Edith Paetzold kennt ähnliche Veranstaltungsreihen wie die Brandenburgischen Sommerkonzerte bereits aus Schleswig-Holstein und Mecklenburg-Vorpommern. Dabei lerne sie die Landschaft und neue Orte kennen. „Deshalb war mir diese Konzertreise durch die historischen Kirchen auch ganz wichtig“, sagte die Berlinerin. Besonders gefalle ihr die Schlichtheit der hiesigen Kirchen, „ganz anders als die üppig ausgestatteten Barockkirchen in Süddeutschland.“

Diesen Eindruck nahm auch Ingeborg Mulzer von der Konzertreise mit. „Damit konzentriert sich in den Kirchen alles auf das Wesentliche, Gott zu loben“, und es sei spürbar, wie liebevoll die Gotteshäuser von den Gemeinden betreut würden, schilderte die Berlinerin ihr Empfinden. Ganz unterschiedlichen Orgeln und Musikstücken an einem Tag lauschen zu können, macht für Dietmar Pertsch den Reiz der Orgelreise aus. „Ein zweiter Aspekt ist der touristische. Denn so lernt man viele Orte in Brandenburg einmal näher kennen, wie die Stadt Golßen, die mir vorher kein Begriff war“, erklärte der Berliner Musikfreund.

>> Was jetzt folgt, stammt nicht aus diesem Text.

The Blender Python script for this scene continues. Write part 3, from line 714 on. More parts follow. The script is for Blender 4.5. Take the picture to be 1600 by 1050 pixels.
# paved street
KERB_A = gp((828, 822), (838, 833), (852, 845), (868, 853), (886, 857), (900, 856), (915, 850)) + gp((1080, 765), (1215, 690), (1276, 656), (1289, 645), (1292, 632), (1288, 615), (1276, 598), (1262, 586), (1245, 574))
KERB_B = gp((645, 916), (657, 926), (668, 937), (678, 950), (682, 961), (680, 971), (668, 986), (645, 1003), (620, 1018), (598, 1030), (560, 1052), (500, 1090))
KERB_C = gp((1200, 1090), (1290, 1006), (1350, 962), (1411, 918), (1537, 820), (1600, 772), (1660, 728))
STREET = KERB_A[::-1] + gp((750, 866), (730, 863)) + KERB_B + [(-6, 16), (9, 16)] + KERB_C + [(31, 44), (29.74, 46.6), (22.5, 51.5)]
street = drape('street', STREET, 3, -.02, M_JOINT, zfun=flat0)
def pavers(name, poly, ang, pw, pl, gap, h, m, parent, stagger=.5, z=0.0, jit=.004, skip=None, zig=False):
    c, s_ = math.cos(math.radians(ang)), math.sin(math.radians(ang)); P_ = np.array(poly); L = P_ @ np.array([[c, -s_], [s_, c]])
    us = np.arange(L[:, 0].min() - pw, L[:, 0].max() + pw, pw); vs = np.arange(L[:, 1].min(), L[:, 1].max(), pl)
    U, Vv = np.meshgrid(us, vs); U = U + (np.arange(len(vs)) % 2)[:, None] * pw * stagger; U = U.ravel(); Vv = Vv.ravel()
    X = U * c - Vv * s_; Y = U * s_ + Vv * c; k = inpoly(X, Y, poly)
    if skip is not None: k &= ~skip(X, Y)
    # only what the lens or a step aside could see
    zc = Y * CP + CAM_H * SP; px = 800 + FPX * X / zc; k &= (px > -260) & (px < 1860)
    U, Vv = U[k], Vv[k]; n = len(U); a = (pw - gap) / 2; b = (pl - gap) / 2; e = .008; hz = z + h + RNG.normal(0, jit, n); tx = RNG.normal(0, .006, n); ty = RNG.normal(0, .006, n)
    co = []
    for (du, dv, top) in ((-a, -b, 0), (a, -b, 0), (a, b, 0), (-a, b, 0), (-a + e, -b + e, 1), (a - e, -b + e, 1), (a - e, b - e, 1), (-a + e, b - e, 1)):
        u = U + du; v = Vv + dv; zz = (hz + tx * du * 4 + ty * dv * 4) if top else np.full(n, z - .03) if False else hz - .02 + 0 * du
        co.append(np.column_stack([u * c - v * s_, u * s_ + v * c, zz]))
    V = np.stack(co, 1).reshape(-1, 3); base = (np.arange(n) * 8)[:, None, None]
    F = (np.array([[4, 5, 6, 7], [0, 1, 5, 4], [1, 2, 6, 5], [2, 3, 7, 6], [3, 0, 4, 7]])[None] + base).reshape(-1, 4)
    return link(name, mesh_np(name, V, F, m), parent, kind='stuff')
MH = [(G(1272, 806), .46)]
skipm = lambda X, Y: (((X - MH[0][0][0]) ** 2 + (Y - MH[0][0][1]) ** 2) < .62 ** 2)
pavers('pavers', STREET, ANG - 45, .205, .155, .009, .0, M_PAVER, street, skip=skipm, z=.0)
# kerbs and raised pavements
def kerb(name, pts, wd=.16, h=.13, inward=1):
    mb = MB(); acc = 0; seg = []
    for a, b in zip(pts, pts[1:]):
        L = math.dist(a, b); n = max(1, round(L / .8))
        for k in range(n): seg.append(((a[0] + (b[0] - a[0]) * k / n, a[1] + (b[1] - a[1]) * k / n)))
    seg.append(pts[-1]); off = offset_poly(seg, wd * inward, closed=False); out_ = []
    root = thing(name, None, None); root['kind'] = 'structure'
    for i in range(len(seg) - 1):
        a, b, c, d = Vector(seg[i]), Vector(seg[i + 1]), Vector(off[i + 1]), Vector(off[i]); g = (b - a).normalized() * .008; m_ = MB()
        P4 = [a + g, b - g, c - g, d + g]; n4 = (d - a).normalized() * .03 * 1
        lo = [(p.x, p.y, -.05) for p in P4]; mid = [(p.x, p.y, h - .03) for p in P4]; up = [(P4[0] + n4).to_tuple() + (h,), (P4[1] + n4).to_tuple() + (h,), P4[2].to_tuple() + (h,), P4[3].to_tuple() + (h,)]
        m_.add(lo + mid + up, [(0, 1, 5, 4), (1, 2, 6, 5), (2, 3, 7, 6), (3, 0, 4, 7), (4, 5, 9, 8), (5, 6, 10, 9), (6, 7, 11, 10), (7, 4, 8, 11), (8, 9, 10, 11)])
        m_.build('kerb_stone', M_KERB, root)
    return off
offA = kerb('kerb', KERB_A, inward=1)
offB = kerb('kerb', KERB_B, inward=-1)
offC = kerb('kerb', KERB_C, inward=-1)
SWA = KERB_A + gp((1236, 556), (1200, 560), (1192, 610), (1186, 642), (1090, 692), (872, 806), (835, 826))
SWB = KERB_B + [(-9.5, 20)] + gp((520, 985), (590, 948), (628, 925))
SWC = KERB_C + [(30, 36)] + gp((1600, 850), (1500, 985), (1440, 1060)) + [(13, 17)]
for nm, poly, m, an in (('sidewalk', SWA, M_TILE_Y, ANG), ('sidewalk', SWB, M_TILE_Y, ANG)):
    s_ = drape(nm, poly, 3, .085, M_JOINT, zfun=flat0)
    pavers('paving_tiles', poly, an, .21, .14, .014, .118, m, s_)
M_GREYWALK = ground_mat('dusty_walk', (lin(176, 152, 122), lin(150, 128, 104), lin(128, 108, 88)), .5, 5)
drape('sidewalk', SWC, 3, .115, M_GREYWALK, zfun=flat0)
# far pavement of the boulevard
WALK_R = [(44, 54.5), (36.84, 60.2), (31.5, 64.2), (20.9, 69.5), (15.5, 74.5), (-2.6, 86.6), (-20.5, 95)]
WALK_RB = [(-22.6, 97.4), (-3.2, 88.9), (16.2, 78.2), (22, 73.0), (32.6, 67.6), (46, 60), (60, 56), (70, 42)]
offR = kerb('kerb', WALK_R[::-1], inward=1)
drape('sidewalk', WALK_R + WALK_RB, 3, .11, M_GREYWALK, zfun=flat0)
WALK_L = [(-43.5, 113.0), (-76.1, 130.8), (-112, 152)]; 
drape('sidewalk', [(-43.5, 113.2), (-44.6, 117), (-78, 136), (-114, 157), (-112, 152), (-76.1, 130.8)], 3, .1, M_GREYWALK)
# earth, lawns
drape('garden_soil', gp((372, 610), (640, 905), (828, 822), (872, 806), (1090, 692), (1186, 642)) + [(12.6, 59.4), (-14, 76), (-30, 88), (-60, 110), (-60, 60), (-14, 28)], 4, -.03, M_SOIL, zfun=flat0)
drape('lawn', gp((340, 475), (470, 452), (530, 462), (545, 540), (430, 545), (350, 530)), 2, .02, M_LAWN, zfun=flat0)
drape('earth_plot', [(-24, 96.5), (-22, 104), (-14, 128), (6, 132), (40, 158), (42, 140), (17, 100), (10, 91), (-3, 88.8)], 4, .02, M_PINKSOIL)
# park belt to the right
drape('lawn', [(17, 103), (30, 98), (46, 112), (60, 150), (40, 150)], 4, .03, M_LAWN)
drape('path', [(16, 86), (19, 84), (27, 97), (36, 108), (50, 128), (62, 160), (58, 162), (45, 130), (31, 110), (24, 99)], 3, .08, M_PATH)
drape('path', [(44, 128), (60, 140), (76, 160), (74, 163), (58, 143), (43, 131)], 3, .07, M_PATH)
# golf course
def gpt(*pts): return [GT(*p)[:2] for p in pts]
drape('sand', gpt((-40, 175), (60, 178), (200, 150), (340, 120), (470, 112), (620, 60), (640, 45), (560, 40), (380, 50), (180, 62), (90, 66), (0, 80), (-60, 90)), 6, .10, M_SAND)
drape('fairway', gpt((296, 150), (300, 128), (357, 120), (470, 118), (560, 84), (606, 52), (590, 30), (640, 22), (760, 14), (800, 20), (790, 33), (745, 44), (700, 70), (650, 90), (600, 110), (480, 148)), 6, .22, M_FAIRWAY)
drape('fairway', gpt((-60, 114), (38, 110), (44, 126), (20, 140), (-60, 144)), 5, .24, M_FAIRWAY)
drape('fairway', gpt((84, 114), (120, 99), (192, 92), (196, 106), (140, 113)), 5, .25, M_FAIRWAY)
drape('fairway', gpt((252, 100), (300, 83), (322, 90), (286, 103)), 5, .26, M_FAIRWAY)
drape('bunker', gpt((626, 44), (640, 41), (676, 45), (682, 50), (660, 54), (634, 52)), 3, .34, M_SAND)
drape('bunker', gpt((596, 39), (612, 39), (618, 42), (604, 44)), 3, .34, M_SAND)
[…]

Kurt und Karin Wiedwald nutzten die Orgelreise insbesondere, um die Orgelklänge in der Golßener Stadtkirche zu erleben, „weil wir vor Jahren einmal die Schuke-Werkstatt in Werder besucht haben.“

An der Veranstaltungsreihe schätzen sie zudem, dass mit den Konzerten einerseits junge Künstler gefördert und andererseits die jeweiligen Kirchengemeinden unterstützt werden. „Besonders gut gefällt uns, dass die Gemeinden oder Vereine immer eine schöne Kaffeetafel für uns herrichten“, ergänzte Karin Wiedwald.

Zum Thema:
Neben dem Kennenlernen verschiedener Orgeln in Kirchen der Region konnten die Gäste der Brandenburgischen Sommerkonzerte auch den Skulpturenpark und die Glaskunstgalerie der Künstlerin Beate Bolender in Kasel-Golzig besichtigen. Zur Lesung unter der Dichterweide im Hof des Luckauer Bohnstedt-Gymnasiums lud Ulrich Grober ein. Das traditionelle gemeinsame Abendliedersingen an den Schlossbergkellern mit dem Luckauer Freundeskreis der Brandenburgischen Sommerkonzerte beschloss die erlebnisreiche Entdeckungsreise der hauptstädtischen Musikliebhaber im Süden Brandenburgs.